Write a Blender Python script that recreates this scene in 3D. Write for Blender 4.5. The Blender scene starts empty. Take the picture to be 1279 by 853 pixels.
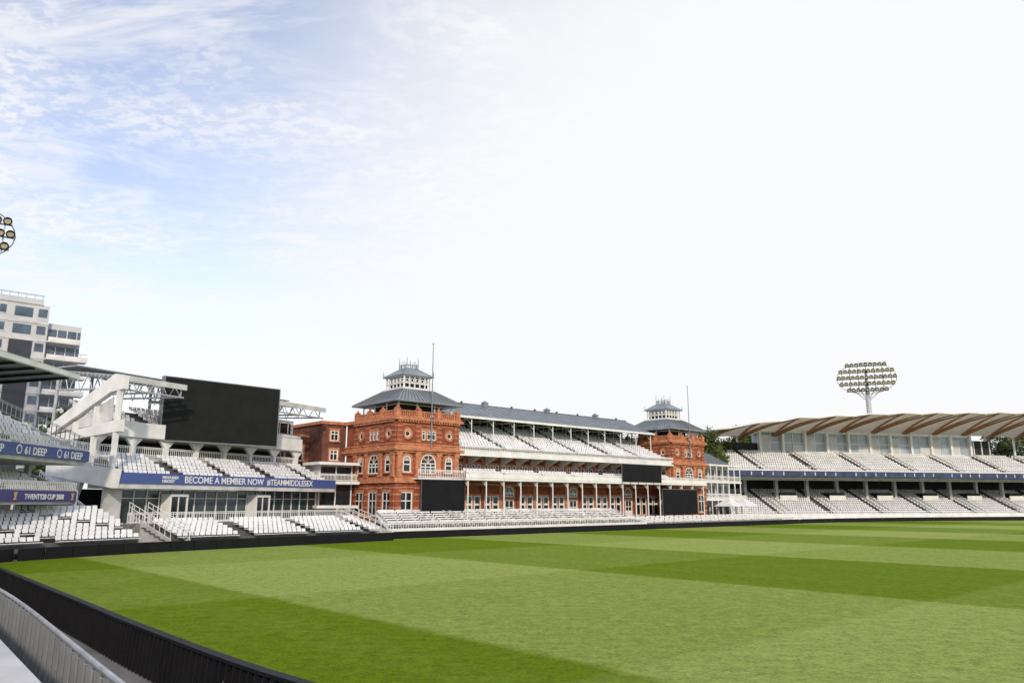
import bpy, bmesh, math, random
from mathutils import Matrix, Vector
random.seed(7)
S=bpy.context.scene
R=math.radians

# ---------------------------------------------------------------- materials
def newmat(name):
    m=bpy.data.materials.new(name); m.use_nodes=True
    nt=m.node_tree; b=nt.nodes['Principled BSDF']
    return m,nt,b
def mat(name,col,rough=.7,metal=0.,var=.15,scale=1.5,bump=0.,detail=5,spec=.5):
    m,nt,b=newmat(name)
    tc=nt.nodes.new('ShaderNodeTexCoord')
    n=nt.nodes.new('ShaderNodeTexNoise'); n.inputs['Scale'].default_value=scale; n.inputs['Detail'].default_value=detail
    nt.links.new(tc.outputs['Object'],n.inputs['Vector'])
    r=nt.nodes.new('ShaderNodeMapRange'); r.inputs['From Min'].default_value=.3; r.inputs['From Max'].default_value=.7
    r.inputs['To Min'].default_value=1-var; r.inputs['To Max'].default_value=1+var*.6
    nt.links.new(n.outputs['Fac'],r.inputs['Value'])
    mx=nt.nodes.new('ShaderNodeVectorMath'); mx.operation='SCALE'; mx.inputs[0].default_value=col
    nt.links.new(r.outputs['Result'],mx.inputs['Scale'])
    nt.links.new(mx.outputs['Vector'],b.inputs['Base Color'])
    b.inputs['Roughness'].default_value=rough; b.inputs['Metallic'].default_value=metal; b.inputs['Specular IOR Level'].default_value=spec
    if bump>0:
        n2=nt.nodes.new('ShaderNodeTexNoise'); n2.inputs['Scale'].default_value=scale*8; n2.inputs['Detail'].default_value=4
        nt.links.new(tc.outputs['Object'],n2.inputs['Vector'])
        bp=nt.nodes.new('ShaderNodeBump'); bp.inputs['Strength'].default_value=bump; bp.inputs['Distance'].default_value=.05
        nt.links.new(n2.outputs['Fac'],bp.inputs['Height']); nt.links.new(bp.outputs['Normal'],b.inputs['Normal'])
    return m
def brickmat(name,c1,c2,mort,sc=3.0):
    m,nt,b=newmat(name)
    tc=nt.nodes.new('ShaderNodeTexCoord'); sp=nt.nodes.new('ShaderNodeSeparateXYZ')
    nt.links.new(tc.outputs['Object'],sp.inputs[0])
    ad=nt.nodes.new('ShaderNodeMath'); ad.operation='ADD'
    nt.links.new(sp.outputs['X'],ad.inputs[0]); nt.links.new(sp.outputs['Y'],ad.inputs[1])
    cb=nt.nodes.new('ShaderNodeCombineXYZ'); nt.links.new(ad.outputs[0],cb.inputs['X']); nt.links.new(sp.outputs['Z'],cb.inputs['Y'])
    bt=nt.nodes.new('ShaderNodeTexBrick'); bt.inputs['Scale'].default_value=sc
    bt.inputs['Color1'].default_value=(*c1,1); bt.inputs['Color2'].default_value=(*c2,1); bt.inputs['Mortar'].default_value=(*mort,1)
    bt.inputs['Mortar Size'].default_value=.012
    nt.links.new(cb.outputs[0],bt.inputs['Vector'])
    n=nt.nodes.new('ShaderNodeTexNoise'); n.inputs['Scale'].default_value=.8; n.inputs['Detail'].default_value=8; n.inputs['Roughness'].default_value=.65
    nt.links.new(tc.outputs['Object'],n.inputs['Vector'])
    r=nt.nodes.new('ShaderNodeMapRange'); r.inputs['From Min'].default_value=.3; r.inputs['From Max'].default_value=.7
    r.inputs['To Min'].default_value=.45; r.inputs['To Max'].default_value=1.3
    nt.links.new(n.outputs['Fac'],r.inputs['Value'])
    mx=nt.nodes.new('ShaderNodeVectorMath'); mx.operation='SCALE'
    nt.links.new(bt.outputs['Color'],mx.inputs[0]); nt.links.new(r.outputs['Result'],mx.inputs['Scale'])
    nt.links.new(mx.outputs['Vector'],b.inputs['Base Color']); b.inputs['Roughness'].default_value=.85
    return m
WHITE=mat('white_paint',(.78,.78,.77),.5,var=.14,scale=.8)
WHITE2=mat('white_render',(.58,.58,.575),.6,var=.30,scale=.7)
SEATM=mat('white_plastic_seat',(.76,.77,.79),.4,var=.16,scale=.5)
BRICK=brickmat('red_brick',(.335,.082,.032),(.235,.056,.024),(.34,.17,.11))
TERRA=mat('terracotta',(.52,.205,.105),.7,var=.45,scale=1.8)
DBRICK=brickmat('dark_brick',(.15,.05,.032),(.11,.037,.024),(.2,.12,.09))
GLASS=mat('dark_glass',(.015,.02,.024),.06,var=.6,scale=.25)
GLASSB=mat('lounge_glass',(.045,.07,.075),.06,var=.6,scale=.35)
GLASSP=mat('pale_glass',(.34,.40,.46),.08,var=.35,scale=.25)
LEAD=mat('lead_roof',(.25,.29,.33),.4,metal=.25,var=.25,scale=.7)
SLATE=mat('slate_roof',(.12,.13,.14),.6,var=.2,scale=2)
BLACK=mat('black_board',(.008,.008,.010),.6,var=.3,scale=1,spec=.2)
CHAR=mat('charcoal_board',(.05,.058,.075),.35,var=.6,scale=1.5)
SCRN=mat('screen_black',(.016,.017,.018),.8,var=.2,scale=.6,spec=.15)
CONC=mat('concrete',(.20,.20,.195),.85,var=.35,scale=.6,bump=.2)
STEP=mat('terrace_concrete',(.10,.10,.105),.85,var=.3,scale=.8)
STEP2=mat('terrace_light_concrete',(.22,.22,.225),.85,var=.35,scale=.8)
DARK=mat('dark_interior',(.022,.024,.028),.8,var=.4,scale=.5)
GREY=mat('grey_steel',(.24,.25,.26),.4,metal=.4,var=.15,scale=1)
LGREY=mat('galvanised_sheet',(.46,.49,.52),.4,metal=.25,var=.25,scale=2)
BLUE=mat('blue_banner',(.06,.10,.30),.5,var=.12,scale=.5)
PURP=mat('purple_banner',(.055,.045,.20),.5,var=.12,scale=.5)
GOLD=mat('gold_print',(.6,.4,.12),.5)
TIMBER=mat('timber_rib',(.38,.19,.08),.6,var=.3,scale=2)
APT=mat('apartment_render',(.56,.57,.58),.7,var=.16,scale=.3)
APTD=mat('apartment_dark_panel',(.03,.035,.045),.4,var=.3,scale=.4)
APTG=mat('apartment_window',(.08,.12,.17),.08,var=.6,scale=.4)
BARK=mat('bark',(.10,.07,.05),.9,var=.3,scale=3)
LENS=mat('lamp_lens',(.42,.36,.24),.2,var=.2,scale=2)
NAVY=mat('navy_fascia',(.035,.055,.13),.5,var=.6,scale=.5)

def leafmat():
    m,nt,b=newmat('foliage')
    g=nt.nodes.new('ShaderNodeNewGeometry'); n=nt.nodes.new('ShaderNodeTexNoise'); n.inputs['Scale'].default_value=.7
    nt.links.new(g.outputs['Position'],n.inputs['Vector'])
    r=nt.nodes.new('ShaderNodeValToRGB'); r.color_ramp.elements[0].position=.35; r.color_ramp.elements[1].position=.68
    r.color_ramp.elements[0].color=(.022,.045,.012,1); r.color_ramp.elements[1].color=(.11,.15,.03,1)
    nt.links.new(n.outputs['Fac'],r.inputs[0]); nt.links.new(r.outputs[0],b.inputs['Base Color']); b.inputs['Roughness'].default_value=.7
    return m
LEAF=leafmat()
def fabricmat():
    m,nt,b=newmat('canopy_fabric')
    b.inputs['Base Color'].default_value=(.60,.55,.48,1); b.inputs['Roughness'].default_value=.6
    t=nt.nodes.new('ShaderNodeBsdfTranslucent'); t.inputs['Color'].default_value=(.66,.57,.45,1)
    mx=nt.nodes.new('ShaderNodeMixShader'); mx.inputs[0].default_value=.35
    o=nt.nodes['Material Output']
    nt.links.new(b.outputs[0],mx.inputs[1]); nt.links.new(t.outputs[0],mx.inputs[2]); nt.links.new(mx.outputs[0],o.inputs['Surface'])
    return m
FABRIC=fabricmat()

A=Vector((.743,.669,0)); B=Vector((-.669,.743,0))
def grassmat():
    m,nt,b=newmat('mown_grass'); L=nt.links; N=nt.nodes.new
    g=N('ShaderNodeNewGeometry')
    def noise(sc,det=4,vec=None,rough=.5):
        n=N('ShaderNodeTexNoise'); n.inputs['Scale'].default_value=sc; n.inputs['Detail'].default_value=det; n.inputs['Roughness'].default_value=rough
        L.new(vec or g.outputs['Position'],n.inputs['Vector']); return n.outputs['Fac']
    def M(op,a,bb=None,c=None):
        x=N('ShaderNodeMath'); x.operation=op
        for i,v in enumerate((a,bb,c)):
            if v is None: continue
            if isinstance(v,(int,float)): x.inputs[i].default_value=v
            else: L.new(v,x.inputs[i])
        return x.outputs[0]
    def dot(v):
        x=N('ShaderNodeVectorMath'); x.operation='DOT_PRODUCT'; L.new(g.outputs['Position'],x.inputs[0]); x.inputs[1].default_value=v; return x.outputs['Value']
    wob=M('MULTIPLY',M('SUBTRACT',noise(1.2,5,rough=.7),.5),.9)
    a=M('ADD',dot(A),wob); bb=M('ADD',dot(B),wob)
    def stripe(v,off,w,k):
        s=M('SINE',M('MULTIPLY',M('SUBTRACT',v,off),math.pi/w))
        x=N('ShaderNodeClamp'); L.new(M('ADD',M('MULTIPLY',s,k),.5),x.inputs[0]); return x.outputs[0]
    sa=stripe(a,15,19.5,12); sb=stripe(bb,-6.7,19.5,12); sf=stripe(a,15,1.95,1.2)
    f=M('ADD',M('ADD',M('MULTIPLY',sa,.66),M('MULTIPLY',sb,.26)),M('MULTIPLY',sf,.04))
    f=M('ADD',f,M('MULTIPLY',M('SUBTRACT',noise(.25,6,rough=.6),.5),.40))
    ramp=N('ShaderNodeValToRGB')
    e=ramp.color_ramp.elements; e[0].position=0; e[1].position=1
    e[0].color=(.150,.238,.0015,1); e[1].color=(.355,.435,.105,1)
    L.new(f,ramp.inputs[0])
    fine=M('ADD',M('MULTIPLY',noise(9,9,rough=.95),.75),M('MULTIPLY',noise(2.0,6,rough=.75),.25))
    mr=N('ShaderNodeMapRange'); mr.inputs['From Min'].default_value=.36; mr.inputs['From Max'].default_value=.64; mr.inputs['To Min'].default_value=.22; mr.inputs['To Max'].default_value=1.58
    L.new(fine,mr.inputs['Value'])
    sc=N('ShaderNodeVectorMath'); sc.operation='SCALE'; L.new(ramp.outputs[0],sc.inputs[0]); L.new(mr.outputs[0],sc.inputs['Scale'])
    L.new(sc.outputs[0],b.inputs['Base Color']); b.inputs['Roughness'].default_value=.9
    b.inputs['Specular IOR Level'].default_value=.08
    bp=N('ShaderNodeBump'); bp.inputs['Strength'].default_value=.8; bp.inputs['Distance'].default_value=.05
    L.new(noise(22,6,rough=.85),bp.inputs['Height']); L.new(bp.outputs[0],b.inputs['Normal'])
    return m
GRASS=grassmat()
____
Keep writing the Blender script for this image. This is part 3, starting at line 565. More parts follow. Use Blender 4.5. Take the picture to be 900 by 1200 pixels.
____
Work instructions = Return every line in the listing that contains the word "Blender".

Exercise answer =
Write a Blender Python script that recreates this scene in 3D. Write for Blender 4.5. The Blender scene starts empty. Take the picture to be 1279 by 853 pixels.
Keep writing the Blender script for this image. This is part 3, starting at line 565. More parts follow. Use Blender 4.5. Take the picture to be 900 by 1200 pixels.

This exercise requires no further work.